Wednesday, November 23, 2011

The Key To All Other Attributes

I have often sought out Christlike attributes.  Christlike attributes are attributes we seek to develop that were shown by our Savior Jesus Christ.  Charity, Hope, Faith, Diligence, and Patience are a few among others.  In my experience as a missionary and in my continued efforts to seek to develop these attributes, I've learned a few things that I would like to share with you.

My first companion in the mission field was Elder Maka Tuihalamaka, not only large in stature but a spiritual giant.  The fist thing I ever heard him say was; "Humility goes a long way."  That lead to my conclusion that humility is key to all other Christlike attributes.

Further study into the humility taught me that gratitude is the key to obtaining humility.  Therefore, gratitude falls as a foundation for all other desirable attributes.  I've found that when I'm conscious about what I am grateful for-and I express my gratitude-then it is easier to walk with the spirit of humility.

In this time of Thanksgiving, let us express our gratitude to those around us and thereby lay the foundation to attaining other attributes we seek for.  I promise the spirit of the Lord will strive with us as we do all we can to follow Jesus Christ.

Ponder this question- Who may I express gratitude towards and how should I do it?

Saturday, November 12, 2011

This past General Conference of The Church of Jesus Christ of Latter-Day Saints, President Thomas S. Monson gave the solemn charge; "Dare to Stand Alone."  I will quote an article he shared.

"I share with you just a portion of this very telling article:
“The interviewers asked open-ended questions about right and wrong, moral dilemmas and the meaning of life.
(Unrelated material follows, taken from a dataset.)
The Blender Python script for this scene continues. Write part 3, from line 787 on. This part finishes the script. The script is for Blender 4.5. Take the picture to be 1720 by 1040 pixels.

In the rambling answers, … you see the young people groping to say anything sensible on these matters. But they just don’t have the categories or vocabulary to do so.
“When asked to describe a moral dilemma they had faced, two-thirds of the young people either couldn’t answer the question or described problems that are not moral at all, like whether they could afford to rent a certain apartment or whether they had enough quarters to feed the meter at a parking spot.”
The article continues:
“The default position, which most of them came back to again and again, is that moral choices are just a matter of individual taste. ‘It’s personal,’ the respondents typically said. ‘It’s up to the individual. Who am I to say?’
“Rejecting blind deference to authority, many of the young people have gone off to the other extreme [saying]: ‘I would do what I thought made me happy or how I felt. I have no other way of knowing what to do but how I internally feel.’”
Those who conducted the interviews emphasized that the majority of the young people with whom they spoke had “not been given the resources—by schools, institutions [or] families—to cultivate their moral intuitions."

I echo the voice of our living prophet who said, "The laws of God have not changed. They will not change.  Our code of conduct is definitive not negotiable."

I invite all to learn of those laws by a study of the scriptures including the Bible and Book of Mormon and also by heeding the living prophets warning voice.  Living the standards God has established is key to peace in this life, and eternal life in the life to come.  I know the fullness of the everlasting gospel has in fact been restored to the earth through a living prophet.  I testify that "This gospel is salvation, and without it there is nothing worth having."